-- start --

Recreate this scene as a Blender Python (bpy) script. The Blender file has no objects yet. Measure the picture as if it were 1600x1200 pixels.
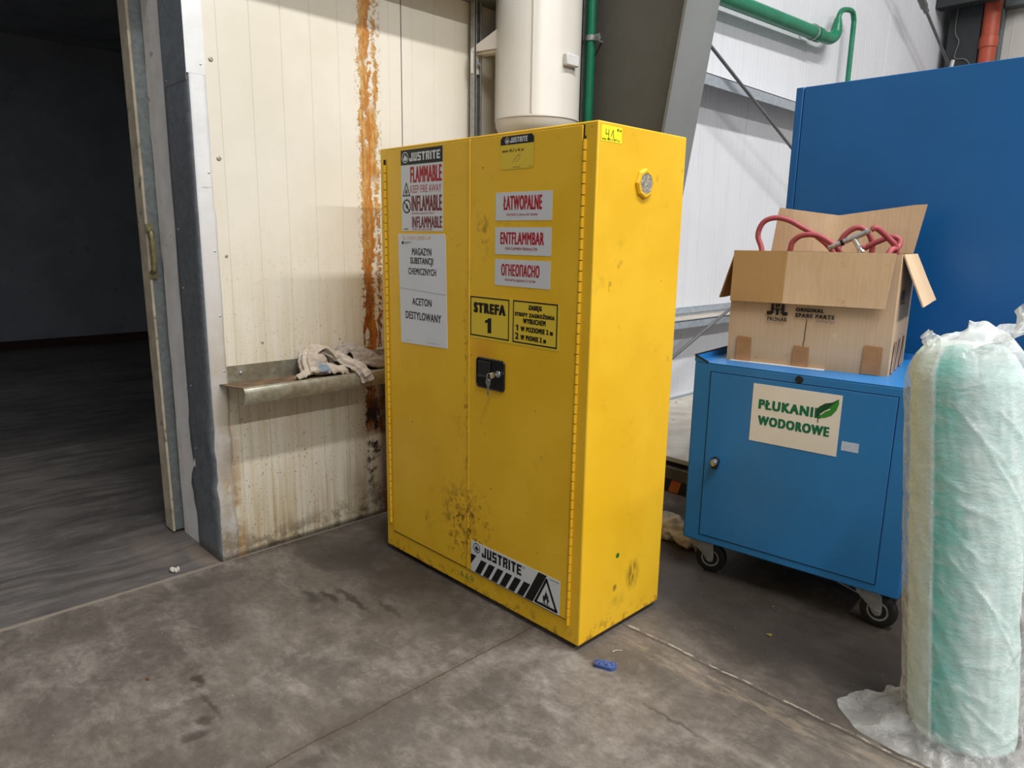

-- end --
-- start --

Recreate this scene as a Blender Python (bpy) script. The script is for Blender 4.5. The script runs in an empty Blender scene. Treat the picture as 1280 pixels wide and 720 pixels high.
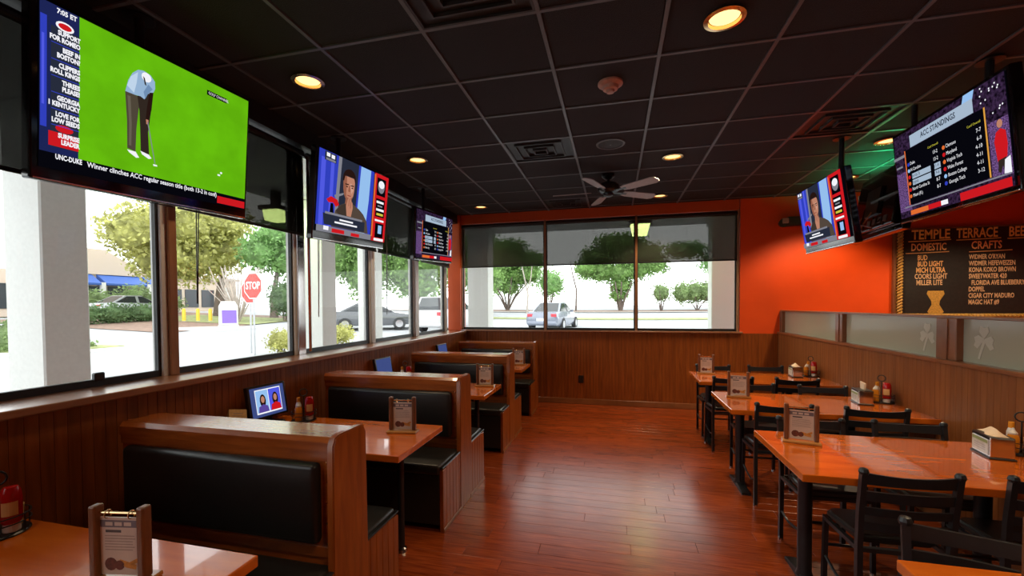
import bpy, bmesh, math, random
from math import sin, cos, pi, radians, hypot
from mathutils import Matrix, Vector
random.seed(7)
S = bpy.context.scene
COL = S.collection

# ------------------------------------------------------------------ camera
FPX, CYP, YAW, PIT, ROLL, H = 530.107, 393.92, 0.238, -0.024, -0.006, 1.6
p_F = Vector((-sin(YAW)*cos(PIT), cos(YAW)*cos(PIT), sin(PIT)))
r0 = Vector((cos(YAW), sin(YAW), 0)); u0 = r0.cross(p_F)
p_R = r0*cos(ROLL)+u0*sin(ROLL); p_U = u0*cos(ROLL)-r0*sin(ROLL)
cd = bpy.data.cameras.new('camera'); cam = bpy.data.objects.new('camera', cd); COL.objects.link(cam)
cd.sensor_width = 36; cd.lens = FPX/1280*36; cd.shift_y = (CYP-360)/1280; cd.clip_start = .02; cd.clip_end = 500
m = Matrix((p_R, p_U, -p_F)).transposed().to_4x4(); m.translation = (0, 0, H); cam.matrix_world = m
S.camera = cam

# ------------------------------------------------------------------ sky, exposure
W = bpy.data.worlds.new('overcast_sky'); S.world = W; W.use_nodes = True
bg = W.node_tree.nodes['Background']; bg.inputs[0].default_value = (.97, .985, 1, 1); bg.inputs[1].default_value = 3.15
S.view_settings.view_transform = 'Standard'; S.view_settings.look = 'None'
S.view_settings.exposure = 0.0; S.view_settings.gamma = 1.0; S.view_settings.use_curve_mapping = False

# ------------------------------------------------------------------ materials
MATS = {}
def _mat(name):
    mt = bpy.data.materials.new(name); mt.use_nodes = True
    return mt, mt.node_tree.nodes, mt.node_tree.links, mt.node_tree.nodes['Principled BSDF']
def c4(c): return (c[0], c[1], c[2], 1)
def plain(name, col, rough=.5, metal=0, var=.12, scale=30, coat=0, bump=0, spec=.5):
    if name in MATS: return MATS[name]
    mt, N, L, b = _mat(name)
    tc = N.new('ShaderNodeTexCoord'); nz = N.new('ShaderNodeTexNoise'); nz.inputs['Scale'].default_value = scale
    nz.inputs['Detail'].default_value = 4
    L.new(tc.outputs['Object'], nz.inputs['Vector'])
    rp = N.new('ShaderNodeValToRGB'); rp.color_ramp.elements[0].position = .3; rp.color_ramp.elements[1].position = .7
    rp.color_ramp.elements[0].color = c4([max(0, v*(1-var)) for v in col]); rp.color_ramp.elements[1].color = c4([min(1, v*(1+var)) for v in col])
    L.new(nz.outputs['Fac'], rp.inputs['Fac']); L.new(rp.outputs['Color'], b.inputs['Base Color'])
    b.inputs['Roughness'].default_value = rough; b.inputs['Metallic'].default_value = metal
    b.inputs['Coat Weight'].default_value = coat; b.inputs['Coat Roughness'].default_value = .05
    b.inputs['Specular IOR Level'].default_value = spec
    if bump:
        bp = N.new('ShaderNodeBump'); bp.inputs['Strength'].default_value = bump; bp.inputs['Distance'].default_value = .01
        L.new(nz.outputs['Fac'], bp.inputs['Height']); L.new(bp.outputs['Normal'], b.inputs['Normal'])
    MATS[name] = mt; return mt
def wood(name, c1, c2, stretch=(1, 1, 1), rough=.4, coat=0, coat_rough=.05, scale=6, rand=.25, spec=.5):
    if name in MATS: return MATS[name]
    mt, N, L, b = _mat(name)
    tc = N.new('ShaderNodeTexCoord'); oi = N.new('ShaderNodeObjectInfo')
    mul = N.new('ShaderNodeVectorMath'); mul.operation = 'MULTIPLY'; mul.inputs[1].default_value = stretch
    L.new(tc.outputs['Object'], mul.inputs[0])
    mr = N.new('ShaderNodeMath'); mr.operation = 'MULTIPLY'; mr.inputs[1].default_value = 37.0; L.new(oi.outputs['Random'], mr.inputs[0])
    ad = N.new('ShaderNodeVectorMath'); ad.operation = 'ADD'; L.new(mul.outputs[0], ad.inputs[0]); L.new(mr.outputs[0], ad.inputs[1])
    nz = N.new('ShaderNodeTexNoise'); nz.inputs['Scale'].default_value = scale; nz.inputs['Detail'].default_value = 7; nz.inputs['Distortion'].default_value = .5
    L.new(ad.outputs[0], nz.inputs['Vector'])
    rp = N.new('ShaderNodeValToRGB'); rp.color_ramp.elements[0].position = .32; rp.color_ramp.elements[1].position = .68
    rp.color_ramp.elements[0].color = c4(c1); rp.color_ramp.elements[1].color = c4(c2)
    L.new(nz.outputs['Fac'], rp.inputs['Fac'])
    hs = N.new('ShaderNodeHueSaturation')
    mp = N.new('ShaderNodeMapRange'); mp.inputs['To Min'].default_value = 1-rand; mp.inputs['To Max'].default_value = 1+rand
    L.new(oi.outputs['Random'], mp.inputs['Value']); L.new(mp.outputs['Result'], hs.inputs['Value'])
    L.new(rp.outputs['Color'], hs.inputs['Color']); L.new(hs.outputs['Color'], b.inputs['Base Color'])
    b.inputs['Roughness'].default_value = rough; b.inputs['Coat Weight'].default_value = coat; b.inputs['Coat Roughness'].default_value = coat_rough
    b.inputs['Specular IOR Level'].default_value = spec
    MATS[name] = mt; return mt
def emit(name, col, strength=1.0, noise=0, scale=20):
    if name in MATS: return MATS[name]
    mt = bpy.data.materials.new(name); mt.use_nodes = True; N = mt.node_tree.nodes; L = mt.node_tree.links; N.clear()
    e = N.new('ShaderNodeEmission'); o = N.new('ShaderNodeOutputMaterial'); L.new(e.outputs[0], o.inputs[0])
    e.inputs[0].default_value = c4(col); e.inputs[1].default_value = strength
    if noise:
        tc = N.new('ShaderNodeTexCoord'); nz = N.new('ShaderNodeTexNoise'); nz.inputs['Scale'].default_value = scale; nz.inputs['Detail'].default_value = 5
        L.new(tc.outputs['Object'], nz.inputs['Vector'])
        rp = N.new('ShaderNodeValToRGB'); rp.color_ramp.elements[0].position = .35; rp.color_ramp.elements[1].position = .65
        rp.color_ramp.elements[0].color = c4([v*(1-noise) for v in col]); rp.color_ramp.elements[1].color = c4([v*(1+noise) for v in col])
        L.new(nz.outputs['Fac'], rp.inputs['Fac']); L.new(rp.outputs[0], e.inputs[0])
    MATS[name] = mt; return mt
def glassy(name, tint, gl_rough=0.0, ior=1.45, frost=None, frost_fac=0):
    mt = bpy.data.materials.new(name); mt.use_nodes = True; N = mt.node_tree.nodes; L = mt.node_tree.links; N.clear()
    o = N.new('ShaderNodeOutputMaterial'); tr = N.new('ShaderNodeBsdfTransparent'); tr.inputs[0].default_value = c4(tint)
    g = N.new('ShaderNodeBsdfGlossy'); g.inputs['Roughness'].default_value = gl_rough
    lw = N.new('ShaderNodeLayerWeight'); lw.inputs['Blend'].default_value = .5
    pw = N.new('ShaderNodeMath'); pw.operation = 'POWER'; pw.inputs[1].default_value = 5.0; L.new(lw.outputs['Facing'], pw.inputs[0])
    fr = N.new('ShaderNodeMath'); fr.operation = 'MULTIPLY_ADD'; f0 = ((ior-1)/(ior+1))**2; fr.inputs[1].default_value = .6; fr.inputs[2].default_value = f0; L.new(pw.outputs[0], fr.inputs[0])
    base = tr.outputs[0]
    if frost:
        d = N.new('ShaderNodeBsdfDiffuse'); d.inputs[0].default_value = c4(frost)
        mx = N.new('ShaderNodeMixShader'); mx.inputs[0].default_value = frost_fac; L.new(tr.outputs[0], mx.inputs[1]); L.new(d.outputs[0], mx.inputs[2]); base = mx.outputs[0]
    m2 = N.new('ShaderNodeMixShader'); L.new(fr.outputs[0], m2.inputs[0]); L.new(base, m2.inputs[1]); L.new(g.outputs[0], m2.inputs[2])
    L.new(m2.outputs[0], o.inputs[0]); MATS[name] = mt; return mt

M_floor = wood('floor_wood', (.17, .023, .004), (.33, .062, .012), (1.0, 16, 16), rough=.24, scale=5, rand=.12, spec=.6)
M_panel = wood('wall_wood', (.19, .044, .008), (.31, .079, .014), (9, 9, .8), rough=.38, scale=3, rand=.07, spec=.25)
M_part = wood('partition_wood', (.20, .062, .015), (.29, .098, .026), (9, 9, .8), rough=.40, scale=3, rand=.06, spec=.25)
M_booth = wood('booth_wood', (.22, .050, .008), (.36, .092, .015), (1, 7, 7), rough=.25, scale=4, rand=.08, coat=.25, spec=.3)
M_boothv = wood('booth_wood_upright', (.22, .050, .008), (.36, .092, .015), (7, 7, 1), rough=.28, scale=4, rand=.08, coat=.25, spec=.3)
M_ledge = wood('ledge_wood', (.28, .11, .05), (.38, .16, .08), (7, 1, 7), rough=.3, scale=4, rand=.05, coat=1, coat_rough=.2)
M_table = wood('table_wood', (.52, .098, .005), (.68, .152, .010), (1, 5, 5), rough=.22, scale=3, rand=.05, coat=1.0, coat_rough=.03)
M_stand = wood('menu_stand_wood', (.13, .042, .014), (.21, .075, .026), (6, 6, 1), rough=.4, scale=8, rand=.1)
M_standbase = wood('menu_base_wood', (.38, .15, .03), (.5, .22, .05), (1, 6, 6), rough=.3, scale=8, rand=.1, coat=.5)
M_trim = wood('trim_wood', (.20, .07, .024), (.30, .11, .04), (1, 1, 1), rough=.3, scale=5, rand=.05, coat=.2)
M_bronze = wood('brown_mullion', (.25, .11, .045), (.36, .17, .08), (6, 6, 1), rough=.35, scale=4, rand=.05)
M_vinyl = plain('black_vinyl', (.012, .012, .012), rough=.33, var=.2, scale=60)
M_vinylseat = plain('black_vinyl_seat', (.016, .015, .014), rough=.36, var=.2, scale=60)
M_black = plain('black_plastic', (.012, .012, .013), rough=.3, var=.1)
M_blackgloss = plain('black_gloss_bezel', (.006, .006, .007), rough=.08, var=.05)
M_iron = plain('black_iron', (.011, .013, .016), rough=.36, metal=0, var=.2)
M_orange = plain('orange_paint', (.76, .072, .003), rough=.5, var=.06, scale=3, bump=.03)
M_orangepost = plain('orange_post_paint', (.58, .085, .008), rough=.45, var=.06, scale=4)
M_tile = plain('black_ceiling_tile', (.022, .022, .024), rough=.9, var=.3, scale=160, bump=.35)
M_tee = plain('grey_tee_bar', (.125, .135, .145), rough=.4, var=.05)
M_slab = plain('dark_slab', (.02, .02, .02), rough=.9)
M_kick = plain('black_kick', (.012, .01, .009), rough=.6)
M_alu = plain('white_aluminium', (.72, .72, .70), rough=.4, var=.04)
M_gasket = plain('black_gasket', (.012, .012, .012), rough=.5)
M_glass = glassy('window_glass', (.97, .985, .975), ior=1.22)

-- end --

Which lines hold the word "Python"? Copy all of them.

__Exercise result__.
Recreate this scene as a Blender Python (bpy) script. The Blender file has no objects yet. Measure the picture as if it were 1600x1200 pixels.
Recreate this scene as a Blender Python (bpy) script. The script is for Blender 4.5. The script runs in an empty Blender scene. Treat the picture as 1280 pixels wide and 720 pixels high.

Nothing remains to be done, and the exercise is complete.